Laut Ernst Büscher vom Weininstitut seien einige Weinbauer bereits dazu übergegangen, die Pflanzen in höhere oder weniger sonnenreiche Lagen anzulegen. Neue Rebzeilen könne man zudem so ausrichten, dass sie weniger von der Sonne beschienen werden. "So kommt man im Herbst wieder in die kühleren Phasen, die der Riesling bevorzugt", erklärt der Experte.
Riesling in Deutschland nicht gefährdet
In Anbetracht der vielen Möglichkeiten, auf die Auswirkungen des Klimawandels zu reagieren, sei der Rieslinganbau in Deutschland mittelfristig nicht gefährdet. Das bestätigen auch die drei Winzerinnen. "Man kann selbst viele Hebel betätigen, damit der Riesling uns auch in den nächsten Jahren noch geschmacklich so erhalten bleibt", sagt Katharina Wechsler.

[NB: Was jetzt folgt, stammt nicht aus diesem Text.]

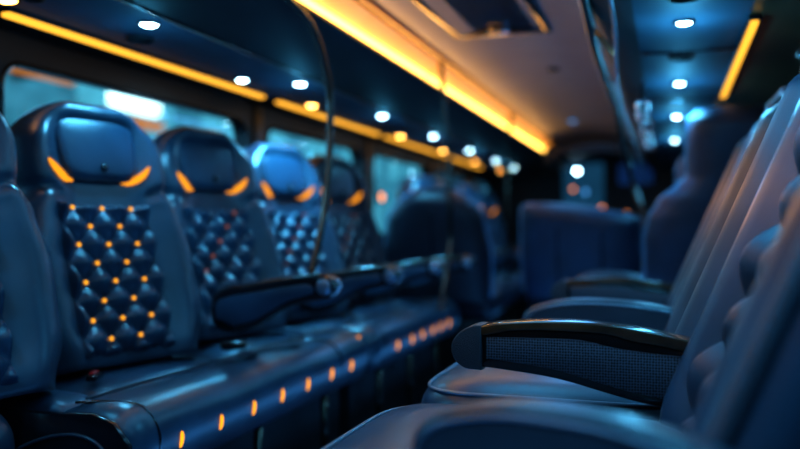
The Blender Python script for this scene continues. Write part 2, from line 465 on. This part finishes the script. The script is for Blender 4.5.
def pad_arm(parent, y, rot=0, k=1.0, hk=1.0):
    m = Matrix.Translation((0, y, 0)) @ Matrix.Rotation(rot, 4, 'Z')
    S = lambda P, q=6: [(p.x * k, p.y * hk) for p in catmull([(a, b, 0) for a, b in P], q)]
    out = S([(-.03, .0), (.20, .035), (.34, .045), (.395, .060), (.408, .095), (.395, .128), (.35, .150), (.26, .164), (.14, .162), (.05, .150), (-.03, .132)])
    a = extrude_profile('armrest', out, -.030, .030, M['arm'], parent, bevel=.010, seg=4, mtx=m)
    for s in (-1, 1):
        ins = S([(.385, .072), (.394, .095), (.383, .121), (.345, .139), (.26, .152), (.14, .150), (.05, .138), (-.02, .122)])
        tube('piping', [m @ Vector((x, s * .0295, z)) for x, z in ins], .0034, M['gunmetal'], a, n=6)
    return a
def right_cushion(parent, w):
    rings = []; A = [2 * PI * j / 64 for j in range(64)]
    x0, x1 = -.02, .535
    def sec(k, z, dx=0):
        return [Vector(((x0 + x1) / 2 + dx + (x1 - x0) / 2 * k * math.copysign(abs(math.cos(q)) ** .34, math.cos(q)), w * k * math.copysign(abs(math.sin(q)) ** .34, math.sin(q)), z)) for q in A]
    spec = [(.90, -.16), (.95, -.13), (.985, -.09), (1, -.05), (.995, -.022), (.975, .003), (.93, .022), (.85, .036), (.65, .044), (.3, .044), (.02, .042)]
    o = loft('seat_cushion', [sec(k, z) for k, z in spec], M['slate'], parent)
    tube('piping', sec(1.004, -.062), .0045, M['piping'], o, n=6, closed=True)
    tube('piping', sec(.935, .024), .0038, M['gunmetal'], o, n=6, closed=True)  # added metallic piping that draws a highlight line along the cushion edge
    return o
def right_seat(label, y, arms, w=.288, bk=None):
    bk = bk or RB
    t = thing('lounge_seat', label, 'seat', (0.045, y, .455), PI, 'slate lounge seats in the right row')
    bk.body('backrest', M['slate'] if bk is RA else M['navy'], t)
    tuft_panel('tufted_panel', bk, .158 if bk is RA else .14, .03, .68, .142, .185, .054, M['slate2'], t, off=.004, n=(72, 110))
    hs = [.03 + .68 * i / 34 for i in range(35)]
    e = [bk.on(-bk.W(h) * .93, h, .001) for h in hs]
    e += [bk.P(bk.d(.93 * (-1 + 2 * j / 10), .75) + .001, bk.W(.71) * .93 * (-1 + 2 * j / 10), .71 + .045 * (1 - (-1 + 2 * j / 10) ** 2)) for j in range(1, 10)]
    e += [bk.on(bk.W(h) * .93, h, .001) for h in hs[::-1]]
    tube('edge_band', e, .015, M['mesh'], t, n=10, label='woven edge band')
    right_cushion(t, w)
    rbox('base', (.18, 0, -.31), (.40, .50, .29), .02, M['matte'], t)
    for kind, ly, rot in arms:
        wood_arm(t, ly, rot=rot) if kind == 'w' else pad_arm(t, ly, rot, k=.77 if rot else 1.0)
    return t
# local y = -(world offset)
right_seat('nearest slate seat on the right, deeply tufted, between a padded and a wood topped armrest', 1.12, [('p', .325, R(-12)), ('w', -.3275, 0)], bk=RA)
right_seat('second slate seat on the right, beyond the wood topped armrest', 1.775, [('p', -.3275, 0)])
right_seat('third slate seat on the right, mostly hidden behind the second one', 2.43, [('w', -.3275, 0)])

# ------------------------------------------------------------------ dark forward facing seats (backs to the camera)
def dark_seat(label, loc, rz, H, widths, top, z, seams, hood=.03, mat=M['deep'], tilt=0):
    bk = Back(H, widths, R(8), rear=.10, bol=.03, base=.04, hood=hood, head_h=H * .7, top=top, notch=False)
    t = thing('forward_seat', label, 'seat', (loc[0], loc[1], 0), rz)
    b = bk.body('backrest', mat, t); b.location = (0, 0, z)
    hs = [.03 + (H - .05) * i / 30 for i in range(31)]
    e = [bk.P(-.012, -bk.W(h) * 1.0, h) for h in hs] + [bk.P(-.012, bk.W(h), h) for h in hs[::-1]]
    tube('piping', e, .009, M['rim'], b, n=6)  # pale blue edge, rim light put into its colour
    for y in seams:
        tube('seam', [bk.P(bk.dr(y / bk.W(h), h) - .0005, y, h) for h in [.05 + (H - .16) * i / 20 for i in range(21)]], .004, M['black'], b, n=6)
    if tilt:                        # one shoulder sits lower than the other
        for ob in [b] + list(b.children):
            for v in ob.data.vertices: v.co.z += math.tan(tilt) * v.co.y * max(0, v.co.z) / H
    w = widths[0][1]
    rbox('seat_cushion', (.19, 0, z - .03), (.36, 2 * w, .14), .05, M['dark'], t, seg=4)
    rbox('pedestal', (.20, 0, (z - .10) / 2), (.34, w * 1.7, z - .10), .02, M['matte'], t)
    return t
dark_seat('dark low backed seat with vertical seams facing away in the aisle beyond the armrests', (-.42, 4.22), PI / 2 - R(4), .48,
          [(0, .30), (.2, .31), (.36, .305), (.48, .30)], .05, .44, (-.12, .10), tilt=R(7))
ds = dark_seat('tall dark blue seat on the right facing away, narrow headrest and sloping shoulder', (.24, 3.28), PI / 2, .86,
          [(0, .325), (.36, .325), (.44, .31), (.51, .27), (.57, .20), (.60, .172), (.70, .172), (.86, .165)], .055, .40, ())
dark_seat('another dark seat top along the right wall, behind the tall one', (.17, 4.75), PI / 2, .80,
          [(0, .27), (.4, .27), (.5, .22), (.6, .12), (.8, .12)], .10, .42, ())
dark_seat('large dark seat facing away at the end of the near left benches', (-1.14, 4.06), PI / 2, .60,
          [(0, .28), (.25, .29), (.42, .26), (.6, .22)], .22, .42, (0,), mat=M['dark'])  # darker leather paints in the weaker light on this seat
# padded arm that shows between the third slate seat and the tall dark seat
for lab, y in (('far padded armrest on a post, in front of the tall dark seat', 3.45),):
    t = thing('armrest_stand', lab, 'armrest', (-.075, y, .455), PI)
    pad_arm(t, 0, k=.75)
    rbox('post', (.17, 0, -.205), (.16, .05, .50), .01, M['matte'], t)

# ------------------------------------------------------------------ setting
def slab(name, x0, x1, y0, y1, z0, z1, mat): return struct(rbox(name, ((x0 + x1) / 2, (y0 + y1) / 2, (z0 + z1) / 2), (x1 - x0, y1 - y0, z1 - z0), 0, mat))
YB, YE = -1.2, 8.2
slab('floor', -1.85, .75, YB, YE + .1, -.06, 0, M['floor'])
slab('wall_left', -1.80, -1.70, YB, YE, 0, .70, M['wall'])
slab('wall_left_upper', -1.80, -1.70, YB, YE, 1.30, 1.75, M['wall'])
slab('wall_right', .56, .66, YB, YE, 0, .78, M['wall'])
slab('wall_right_upper', .56, .66, YB, YE, 1.26, 1.75, M['wall'])
slab('wall_front', -1.80, .66, YE, YE + .1, 0, 1.75, M['wall'])
slab('wall_back', -1.80, .66, YB - .1, YB, 0, 1.75, M['wall'])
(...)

Gesine Roll glaubt, dass in Deutschland noch viel Luft nach oben sei und die Winzer gewiss noch nicht alle Maßnahmen ausgeschöpft haben. "Sachen, die sich mit einem logischen Durchdenken und einem engen Zusammenleben mit der Pflanze förmlich aufdrängen", sagt die Weinbäuerin. Bis sich die Stilistik des Rieslings spürbar verändern könnte, werden noch viele Jahre vergehen. Und selbst dann bleiben die drei Frauen entspannt.
Riesling noch immer die "Königin der Weißweine"
"Es gibt viele Leute, die es mögen werden, wenn der Wein runder ist und ein bisschen weniger Säure hat", denkt Katharina Wechsler. Juliane Eller fände es spannend, die Säure des Rieslings mit der Süße einer reiferen Frucht zu kombinieren. Selbst wenn sich die Aromatik des Weißweins in ferner Zukunft wandeln sollte, steht für die Winzerin aus Rheinhessen eines fest: "Der Riesling wird immer die Königin der Weißweine bleiben."
Ob 2022 ein feuchtes oder trockenes Jahr wird, kann man zu diesem Zeitpunkt noch nicht sagen. "Die Natur ist der Boss und es ist nichts planbar", betont die 30-Jährige. Man müsse mit offenen Augen durch den Weinberg gehen und den Wandel beobachten.
Winzerinnen sehen Klimawandel als Herausforderung
"Wir hatten letztes Jahr ein extrem feuchtes Jahr", berichtet Katharina Wechsler. In den Jahren zuvor habe man stattdessen eher mit wenig Regen und langen Hitzeperioden zu kämpfen gehabt. "2021 war auf eine ganz andere Art herausfordernd", stimmt Juliane Eller zu. Knapp 8,45 Millionen Hektoliter oder 1,1 Milliarden Flaschen Wein und Most haben die Winzer nach Angaben des Statistischen Bundesamtes 2012 insgesamt erzeugt. Das sind 2,9 Prozent weniger als der Durchschnitt von 2015 bis 2020. Neben kühlen Temperaturen und Niederschlag machten Pilzkrankheiten an den Pflanzen den Weinbauern zu schaffen.

Solche unberechenbaren Ereignisse erfordern neben den langfristigen Anpassungen immer wieder kurzfristiges Handeln. "Es gibt viele Schrauben, an denen man drehen kann", unterstreicht Juliane Eller. Das ermöglicht es ihr und ihren Kollegen, die Arbeit jedes Jahr individuell an das jeweilige Wetter anzupassen. Egal was passiert, die Winzerinnen bleiben cool. "Der Klimawandel ist für mich kein Problem, sondern maximal eine Herausforderung", sagt Gesine Roll.